O argumento (evitar que seja retardado o pagamento do crédito exequendo) “é apelativo, mas há que referir que, seguindo essa mesma orientação, então todas as causas de extinção do crédito exequendo deveriam constar não só de documento (para satisfazer a -- aliás, muito discutível -- exigência do art. 729.º, al. g), CPC), mas, além disso, de documento com valor de título executivo.”
“A exigência de que o contracrédito conste de um título executivo não é harmónica no contexto do art 729.º, dado que exige para uma das formas de extinção da obrigação um requisito que não é exigido para nenhuma outra forma de extinção do crédito exequendo.”

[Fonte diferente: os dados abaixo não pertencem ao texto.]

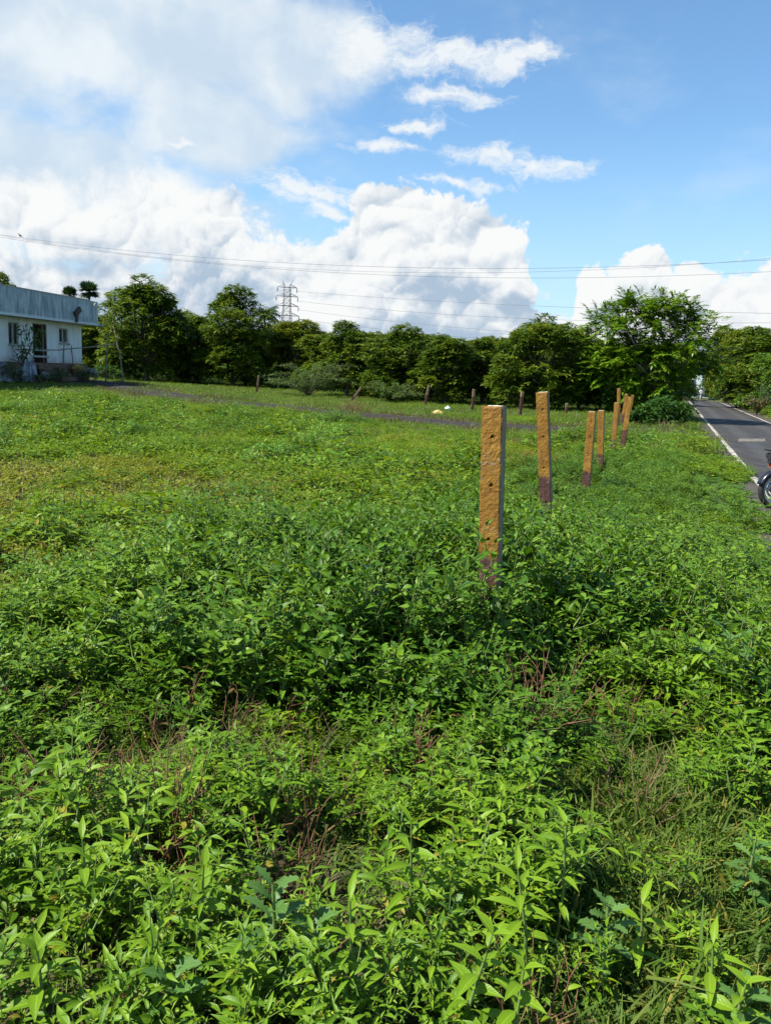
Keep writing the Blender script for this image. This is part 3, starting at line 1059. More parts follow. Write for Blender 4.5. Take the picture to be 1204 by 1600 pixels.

“A imposição de um ónus de alegação do contracrédito (mesmo não superveniente) nesse processo” (declarativo) “é contrariada por três razões retiradas do direito positivo:
“Em primeiro lugar, nada no disposto no art. 266.º, n.º 2, al. c), CPC (quanto à invocação da compensação por via de reconvenção) permite concluir que existe qualquer ónus de alegação desse contracrédito na acção pendente, sob pena de preclusão da alegação do contracrédito numa acção posterior; recorde-se que a regra é a de que a dedução de um pedido reconvencional é sempre uma faculdade do réu, nunca um ónus desta parte; aliás, compreende-se perfeitamente a inexistência desse ónus, dado que em parte alguma do sistema jurídico se encontra a regra de que o devedor tem de invocar o contracrédito contra um crédito específico do seu credor…;
“Em segundo lugar, resulta da comparação entre as al. g) e h) no art. 729.º CPC que, enquanto o facto extintivo ou modificativo que pode ser invocado com base na al. g), tem de ser posterior ao encerramento da discussão em 1.ª instância, esta exigência não é feita quanto à invocação do contracrédito; a proximidade da regulação dos regimes joga certamente no sentido de que a exigência que é feita na al. g) não pode ser estendida para a al. h); em reforço desta conclusão pode ainda argumentar-se com o disposto no art. 860.º, n.º 3, CPC; a oposição à execução com fundamento em benfeitorias não é admissível se estas já pudessem ter sido invocadas num anterior processo declarativo; pode assim afirmar-se que a lei define claramente os casos em que considera verificar-se a preclusão da alegação de um fundamento de oposição à execução, pelo que há que concluir que o regime legal aponta indiscutivelmente para que o contracrédito que pode ser invocado nos termos da al. h) não tem de ser posterior ao encerramento da discussão em 1.ª instância: a lei não o diz e o elemento sistemático da interpretação não só não corrobora essa exigência, como a contradiz;
“Finalmente, o disposto no art. 732.º, n,º 5, CPC permite concluir que, se o executado não alegar o contracrédito através dos embargos de executado, nunca mais o pode alegar para provocar a extinção do crédito exequendo (ou uma outra parcela do mesmo crédito que seja alegada numa execução posterior); portanto, onde realmente o direito positivo consagra um ónus de invocar o contracrédito é na acção executiva (para maiores desenvolvimentos sobre este ponto, cf. o paper divulgado em Paper (172)).
Em conclusão, o contracrédito reclamado (também) na causa que foi tida por prejudicial pode aqui ser considerado para efeitos da compensação pedida; sendo aquela uma causa prejudicial, como ninguém discute, e estando nós no incidente declarativo, é possível suspender esta instância."
*3. [Comentário] Para além do que se refere sobre a compensação como meio de oposição à execução (com o que se concorda...), o acórdão também é interessante por ter aceitado a suspensão dos embargos de executado sem ter admitido a suspensão da própria execução. Portanto, aquela suspensão não implica esta última suspensão -- o que também está correcto.